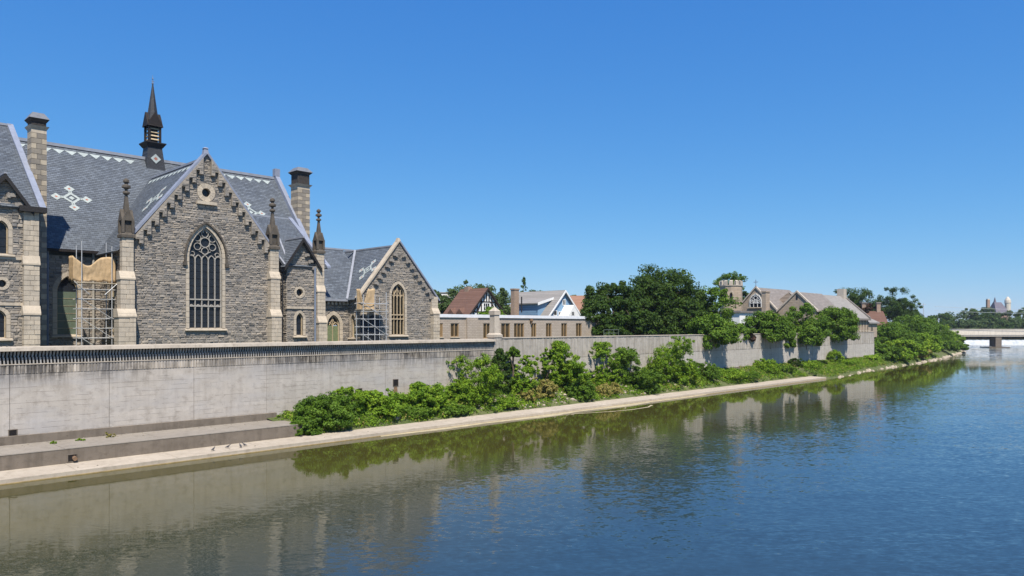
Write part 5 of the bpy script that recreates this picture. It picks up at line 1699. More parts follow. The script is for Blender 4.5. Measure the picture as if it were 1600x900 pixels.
mb = MB(); q = [(uC1 + .3, vC0 - .1, zC0 - 1.2), (u3, vC0 - .1, zC0 - 1.2), (u3 - 2, 18, zC0 + .8), (uC1 + .3, 18, zC0 + .8)]; mb.prism(q, [(x, y, z - .3) for x, y, z in q]); part(mb, 'roof', M['grey_shingle'], c2)
mb = MB(); mb.box(uC1 + .3, u3 - .5, vC0 + .4, 20, GROUND, zC0 - 1.3); part(mb, 'wall', M['church2'], c2)
mb = MB(); mb.box(uC1 + 3.4, uC1 + 4.2, vC0 + .37, vC0 + .5, GROUND + 1.6, zC0 - 1.9); part(mb, 'slit_window', M['glass'], c2)
# tower
tu, tv = upx(1142, 27), 27.0
th = 17 * mpp(tu, tv) / 1.0
tz = zpx(446, tu, tv)
tz2 = zpx(440, tu, tv)
n = 12
mb = MB(); mb.lathe((tu, tv, GROUND), [(th * 1.04, 0), (th, tz - GROUND)], n); tw_ = part(mb, 'tower', M['church2_v'], c2)
mb = MB(); mb.lathe((tu, tv, tz - .35), [(th * 1.0, 0), (th * 1.07, .2), (th * 1.07, .35)], n); part(mb, 'string_course', M['conc_cop'], tw_)
mb = MB()  # dark folded surface added to stand for the shade behind the scaffold
for i in range(n):
    a0_, a1_ = 2 * math.pi * (i - .28) / n, 2 * math.pi * (i + .28) / n
    pt = lambda a, r, z: (tu + r * math.cos(a), tv + r * math.sin(a), z)
    mb = MB(); mb.hexa([pt(a0_, th * .86, tz), pt(a1_, th * .86, tz), pt(a1_, th * 1.05, tz), pt(a0_, th * 1.05, tz), pt(a0_, th * .86, tz2 + .2), pt(a1_, th * .86, tz2 + .2), pt(a1_, th * 1.05, tz2), pt(a0_, th * 1.05, tz2)]); part(mb, 'merlon', M['conc_cop'], tw_)
for dv in (.55, -.55):
    an = math.pi + .30
    Pt = lambda a, z, o=0.0: (tu + math.cos(an) * (th + o + .02) - math.sin(an) * a, tv + math.sin(an) * (th + o + .02) + math.cos(an) * a, z)
    window(c2, Pt, dv * .95, .38, zpx(473, tu, tv), zpx(462, tu, tv), .75, deep=-.04, sur=.2, frame_mat='tan_frame', sill=False)
# low porch with a flat roof between tower and trees
pu = upx(1160, 17)
mb = MB(); mb.box(pu - 3, pu + 5, 16, 22, GROUND, zpx(489, pu, 17)); part(mb, 'porch', M['white_wall'], c2)
mb = MB(); mb.box(pu - 3.3, pu + 5.3, 15.7, 22.3, zpx(489, pu, 17), zpx(486, pu, 17)); part(mb, 'porch_roof', M['taupe_shingle'], c2)

# green rail beside the flat hall
ru0, ru1 = upx(934, 10), upx(957, 10)
rl_ = thing('pipe_railing', 'thin green pipe railing on the wall top beside the flat hall', 'railing', ((ru0 + ru1) / 2, 9, GROUND))
for i in range(4):
    u = ru0 + (ru1 - ru0) * i / 3
    mb = MB(); mb.tube((u, 9, GROUND), (u, 9, 8.55), .04, n=6); part(mb, 'post', M['green_glass'], rl_)
for z in (8.1, 8.55):
    mb = MB(); mb.tube((ru0, 9, z), (ru1, 9, z), .035, n=6); part(mb, 'rail', M['green_glass'], rl_)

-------

> Exercise goal:
Restate each line from the start of the listing through the line bearing "mb = MB(); mb.box(pu - 3.3, pu" word for word. Drop the pictures.

> Reply:
Write part 5 of the bpy script that recreates this picture. It picks up at line 1699. More parts follow. The script is for Blender 4.5. Measure the picture as if it were 1600x900 pixels.
mb = MB(); q = [(uC1 + .3, vC0 - .1, zC0 - 1.2), (u3, vC0 - .1, zC0 - 1.2), (u3 - 2, 18, zC0 + .8), (uC1 + .3, 18, zC0 + .8)]; mb.prism(q, [(x, y, z - .3) for x, y, z in q]); part(mb, 'roof', M['grey_shingle'], c2)
mb = MB(); mb.box(uC1 + .3, u3 - .5, vC0 + .4, 20, GROUND, zC0 - 1.3); part(mb, 'wall', M['church2'], c2)
mb = MB(); mb.box(uC1 + 3.4, uC1 + 4.2, vC0 + .37, vC0 + .5, GROUND + 1.6, zC0 - 1.9); part(mb, 'slit_window', M['glass'], c2)
# tower
tu, tv = upx(1142, 27), 27.0
th = 17 * mpp(tu, tv) / 1.0
tz = zpx(446, tu, tv)
tz2 = zpx(440, tu, tv)
n = 12
mb = MB(); mb.lathe((tu, tv, GROUND), [(th * 1.04, 0), (th, tz - GROUND)], n); tw_ = part(mb, 'tower', M['church2_v'], c2)
mb = MB(); mb.lathe((tu, tv, tz - .35), [(th * 1.0, 0), (th * 1.07, .2), (th * 1.07, .35)], n); part(mb, 'string_course', M['conc_cop'], tw_)
mb = MB()  # dark folded surface added to stand for the shade behind the scaffold
for i in range(n):
    a0_, a1_ = 2 * math.pi * (i - .28) / n, 2 * math.pi * (i + .28) / n
    pt = lambda a, r, z: (tu + r * math.cos(a), tv + r * math.sin(a), z)
    mb = MB(); mb.hexa([pt(a0_, th * .86, tz), pt(a1_, th * .86, tz), pt(a1_, th * 1.05, tz), pt(a0_, th * 1.05, tz), pt(a0_, th * .86, tz2 + .2), pt(a1_, th * .86, tz2 + .2), pt(a1_, th * 1.05, tz2), pt(a0_, th * 1.05, tz2)]); part(mb, 'merlon', M['conc_cop'], tw_)
for dv in (.55, -.55):
    an = math.pi + .30
    Pt = lambda a, z, o=0.0: (tu + math.cos(an) * (th + o + .02) - math.sin(an) * a, tv + math.sin(an) * (th + o + .02) + math.cos(an) * a, z)
    window(c2, Pt, dv * .95, .38, zpx(473, tu, tv), zpx(462, tu, tv), .75, deep=-.04, sur=.2, frame_mat='tan_frame', sill=False)
# low porch with a flat roof between tower and trees
pu = upx(1160, 17)
mb = MB(); mb.box(pu - 3, pu + 5, 16, 22, GROUND, zpx(489, pu, 17)); part(mb, 'porch', M['white_wall'], c2)
mb = MB(); mb.box(pu - 3.3, pu + 5.3, 15.7, 22.3, zpx(489, pu, 17), zpx(486, pu, 17)); part(mb, 'porch_roof', M['taupe_shingle'], c2)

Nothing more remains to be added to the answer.